John Wayne wirkt etwas bemüht und gewöhnlich. Die Kappe irritiert, obwohl sie zur Rolle gehörte. Augenfällig ist die glänzende Nase des Stars.
Lana Turner´s Blick ist entschieden, ungehalten oder brutal und gemein bis diabolisch. Es mag an der Rolle im Thriller Portrait in Black gelegen haben. Auf jeden Fall war sie mit dem Bild einverstanden, denn sie hat Abzüge davon signiert. Seltsam und unruhig sind die vielen Diagonalen im Bild, die durch die Falten des Kleides, Schultern und Körperlängsachse, die Streben der Rückenlehne und die Lichtmodellierung im Hintergrund entstehen.
Gary Cooper ist dem Betrachter im Alter von 40 Jahren schon deutlich vertrauter. Auffällig ist der nicht gut gebügelte, verknitterte Anzug. Cooper gilt als einer der bestgekleideten Männer aller Zeiten, der seine Anzüge wie auch Cary Grant in der Savile Row in London anfertigen ließ. Ferner wirkt das Bild durch die dramatische Beleuchtung ein wenig dämonisch.  
Marlene Dietrich sitzt in diesem Portrait gekonnt seitlich und schaut den Betrachter wie gewohnt verführerisch an. Das Negativ ist am Hals retuschiert, damit der Schlagschatten das Gesicht nicht zu sehr ausschneidet. Trotzdem ist der Unterkiefer so groß, dass sie ein leichtes Mondgesicht bekommt. Die weißen Pailletten strahlen und stören sich an den Ornamenten des Stuhls, auf dem sie sitzt. Auch der Vorhang beunruhigt das sonst sehr gute Portrait.
Patricia Morisons Portrait ist technisch perfekt: Der Fokus stimmt, die helle Erscheinung vor dem dunklen Hintergrund ist beeindruckend. Sie scheint den Betrachter direkt anzusehen, aber wenn man genau hinsieht, schaut sie durch den Betrachter hindurch, als wäre sie abwesend und nicht bei der Sache. Der Schatten unter der Unterlippe und am linken Auge hätte auch retuschiert werden können.

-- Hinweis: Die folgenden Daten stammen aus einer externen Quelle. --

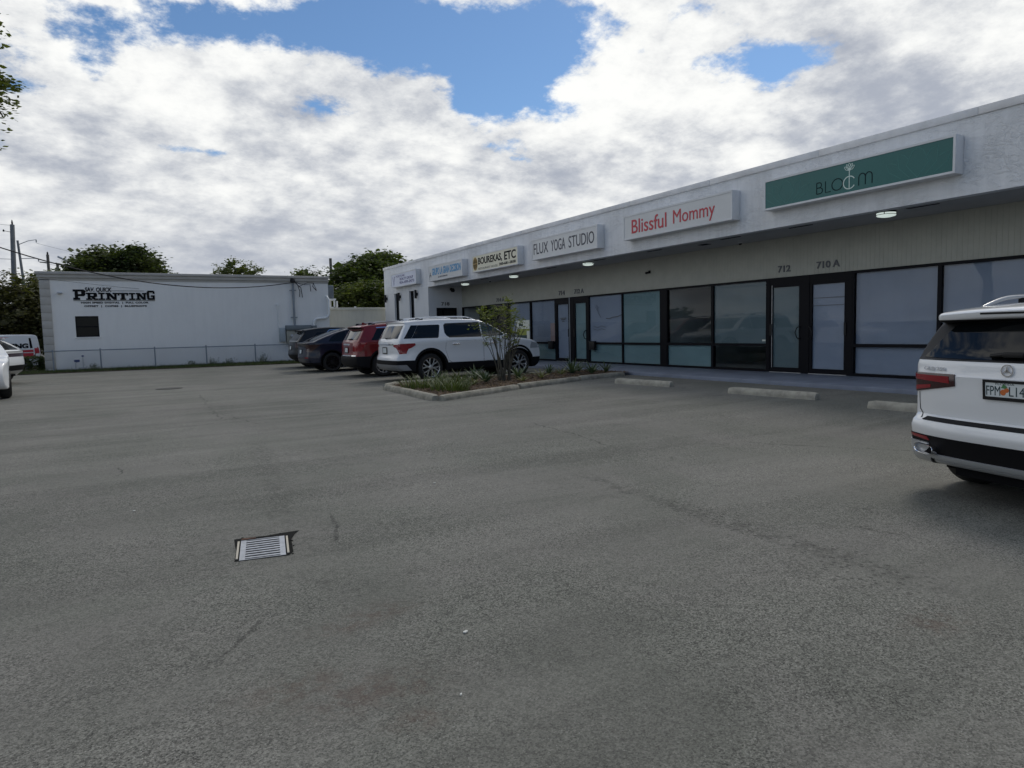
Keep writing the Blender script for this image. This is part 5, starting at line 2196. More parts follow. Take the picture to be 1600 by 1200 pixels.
# =========================================================== blue grey fastback
S = dict(L=4.80, W=.965, H=1.625, belt=1.06, wr=.98, wf=3.87, rw=.36, ri=.265, arch=.42, zb=.24, paint=M_CARBLUE, tum=.27, tr=.13, xr=.8, tf=.22, bow_r=.18, bow_f=.30, round=.06,
         up=[(.38, .25, 's'), (.14, .32), (.05, .42), (.03, .56), (.05, .70), (.07, .86), (.06, .98), (.015, 1.075), (.03, 1.09, 's'), (.16, 1.105), (.32, 1.13), (.8, 1.33), (1.3, 1.50), (1.75, 1.60), (2.2, 1.625), (2.6, 1.59), (3.1, 1.41), (3.6, 1.13), (3.8, 1.05), (4.2, .96), (4.5, .86), (4.7, .74), (4.79, .60), (4.80, .45), (4.7, .31), (4.5, .24), (4.35, .23, 's')])
c = Car('parked_fastback', S, 'dark blue grey fastback crossover with black wheels and a sloping roof', 'car', (5.72, 25.75, gz(8, 25.5)), 0, GC)
c.part('side_window', c.glass, c.both([(.86, 1.125), (1.55, 1.115), (1.55, 1.50), (1.30, 1.455), (1.0, 1.30)]) + c.both([(1.58, 1.115), (2.52, 1.115), (2.52, 1.55), (2.1, 1.57), (1.58, 1.51)]) + c.both([(2.56, 1.115), (3.44, 1.13), (3.0, 1.39), (2.72, 1.52), (2.56, 1.545)]), off=.005)
c.part('rear_window', c.glass, [('top', [(.34, -.52), (.34, .52), (1.55, .56), (1.55, -.56)])], off=.005)
c.part('windscreen', M_CARGLASS_L, [('front', [(-.66, 1.10), (.66, 1.10), (.54, 1.52), (-.54, 1.52)])], off=.005)
for q in (-1, 1):
    c.band('tail_lamp', M_TAILDARK, [((0, 0, .90), (0, -q * .18, -1)), ((0, 0, 1.02), (0, 0, 1)), ((0, q * .58, 0), (0, -q, 0)), ((.46, 0, .94), (.75, 0, -.9))], off=.007)
c.skirt('cladding', M_CLAD, .36, .33, .34)
c.part('arch_trim', M_CLAD, c.both(arch_ring(S['wr'], S['rw'], .432, .46, .3)) + c.both(arch_ring(S['wf'], S['rw'], .432, .46, .3)), off=.009)
c.part('reflector', M_TAIL, [('rear', [(-.80, .52), (-.56, .52), (-.56, .56), (-.80, .56)]), ('rear', [(.80, .52), (.56, .52), (.56, .56), (.80, .56)])], off=.008)
d2 = c.door([(1.44, .55), (1.56, .38), (2.54, .38), (2.54, 1.09), (1.22, 1.09), (1.26, .85)])
d1 = c.door([(2.57, .38), (3.36, .40), (3.46, .6), (3.50, 1.09), (2.57, 1.09)])
c.handles([(1.62, d2), (2.80, d1)], .97, M_CARBLUE)
c.wheels(dict(type='S', n=10, w=.03), M_RIMDARK)
c.mirrors(3.24, 1.08, M_CARBLUE)
c.plate(0, .76)

# =========================================================== black SUV
S = dict(L=4.70, W=.93, H=1.67, belt=1.06, wr=.92, wf=3.62, rw=.36, ri=.25, arch=.425, zb=.27, paint=M_CARBLACK, tum=.27, tr=.13, xr=.8, tf=.2, bow_r=.18, bow_f=.26, round=.06,
         up=[(.38, .29, 's'), (.14, .38), (.05, .50), (.03, .62), (.06, .78), (.08, .98), (.10, 1.08), (.18, 1.16), (.46, 1.45), (.50, 1.50), (.36, 1.545, 's'), (.55, 1.58), (1.0, 1.645), (1.6, 1.675), (2.2, 1.655), (2.65, 1.58), (3.1, 1.37), (3.45, 1.14), (3.6, 1.09, 's'), (4.1, 1.02), (4.45, .92), (4.63, .80), (4.70, .62), (4.68, .46), (4.58, .33), (4.4, .27), (4.2, .26, 's')])
c = Car('parked_suv', S, 'black SUV with bright window trim farthest along the row beside the wall boxes', 'SUV', (5.98, 28.75, gz(8, 28.7)), 0, GC)
c.part('side_window', c.glass, c.both([(.66, 1.12), (1.28, 1.12), (1.18, 1.30), (1.30, 1.46), (.98, 1.45)]) + c.both([(1.34, 1.12), (2.42, 1.12), (2.42, 1.54), (1.46, 1.50), (1.24, 1.30)]) + c.both([(2.46, 1.12), (3.28, 1.14), (2.92, 1.38), (2.66, 1.52), (2.46, 1.54)]), off=.005)
c.part('window_trim', M_CHROME, c.both([(1.25, 1.33), (1.21, 1.30), (1.38, 1.10), (2.4, 1.10), (2.4, 1.12), (1.40, 1.125), (1.27, 1.30), (1.50, 1.53), (2.4, 1.575), (2.4, 1.60), (1.5, 1.555)]), off=.009)
c.part('rear_window', c.glass, [('rear', [(-.66, 1.15), (.66, 1.15), (.58, 1.45), (-.58, 1.45)])], off=.006)
c.part('pillar_trim', M_SILVERTRIM, [('rear', [(-.72, 1.13), (-.69, 1.13), (-.60, 1.44), (-.63, 1.46)]), ('rear', [(.72, 1.13), (.69, 1.13), (.60, 1.44), (.63, 1.46)]), ('rear', [(-.72, 1.10), (.72, 1.10), (.72, 1.125), (-.72, 1.125)])], off=.009)
c.part('windscreen', M_CARGLASS_L, [('front', [(-.68, 1.12), (.68, 1.12), (.55, 1.54), (-.55, 1.54)])], off=.005)
for q in (-1, 1):
    c.band('tail_lamp', M_TAILDARK, [((0, 0, .85), (0, 0, -1)), ((0, 0, 1.03), (0, 0, 1)), ((0, q * .58, 0), (0, -q, 0)), ((.42, 0, .94), (.8, 0, -.6))], off=.007)
c.skirt('cladding', M_CLAD, .56, .38, .42)
d2 = c.door([(1.38, .55), (1.5, .42), (2.44, .42), (2.44, 1.08), (1.24, 1.08), (1.24, .85)])
d1 = c.door([(2.47, .42), (3.14, .44), (3.24, .6), (3.3, 1.08), (2.47, 1.08)])
c.handles([(1.60, d2), (2.70, d1)], .98, M_CHROME)
c.wheels(dict(type='Y', n=5, spread=.3, w=.04), M_RIM)
c.mirrors(3.12, 1.08, M_CARBLACK)
c.plate(0, .84)

# =========================================================== white SUV in the foreground
S = dict(L=4.634, W=.917, H=1.655, belt=1.10, wr=.92, wf=3.75, rw=.365, ri=.25, arch=.425, zb=.24, paint=M_CARWHITE, tum=.20, tr=.085, xr=.5, tf=.2, bow_r=.20, bow_f=.26, round=.05, crown=.045, waist=.5,
         up=[(.42, .245, 's'), (.17, .285), (.08, .35), (.055, .44), (.02, .53), (.005, .60), (.03, .645), (.085, .665, 's'), (.128, .69), (.118, .80), (.112, .97), (.105, 1.03), (.122, 1.052), (.122, 1.11), (.138, 1.155), (.19, 1.205), (.375, 1.45), (.40, 1.485), (.295, 1.498), (.278, 1.515, 's'), (.272, 1.555), (.29, 1.572), (.42, 1.594), (.8, 1.63), (1.3, 1.652), (1.8, 1.655), (2.3, 1.635), (2.6, 1.585), (2.95, 1.42), (3.35, 1.17), (3.46, 1.12, 's'), (3.9, 1.07), (4.3, .99), (4.5, .90), (4.60, .78), (4.63, .62), (4.61, .44), (4.52, .32), (4.38, .26), (4.20, .25, 's')])
GLBH = -11.0
_h = Vector((math.cos(R(GLBH)), math.sin(R(GLBH))))
_o = Vector((5.765, 2.509)) - _h * .10
c = Car('parked_suv', S, 'white compact SUV seen from behind at the right edge, close to the camera', 'SUV', (_o.x, _o.y, gz(6.6, 2.6)), GLBH, GC)
GLB = c
c.band('pillar_trim', M_BLACK, [((0, 0, 1.155), (0, 0, -1)), ((0, 0, 1.492), (0, 0, 1)), ((.40, 0, 1.155), (1, 0, -.42))], off=.004)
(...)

Bis auf Ann Blyth sind alle Portraitierten bereits gestorben. In ihren Portraits sind die Stars direkt präsent. Sie sind lebendig, menschlich, interessant. Sie sind die Geister, zu denen wir alle werden, wenn wir uns fotografieren lassen und eine kommunikationsfähige Präsenz zulassen. Wir wissen nicht, wer die Bilder von uns einmal sieht, aber wir gehen davon aus, dass es so sein wird und die Betrachter sehen wie wir gesehen werden wollten, wie wir waren und wie uns der Fotograf gesehen hat.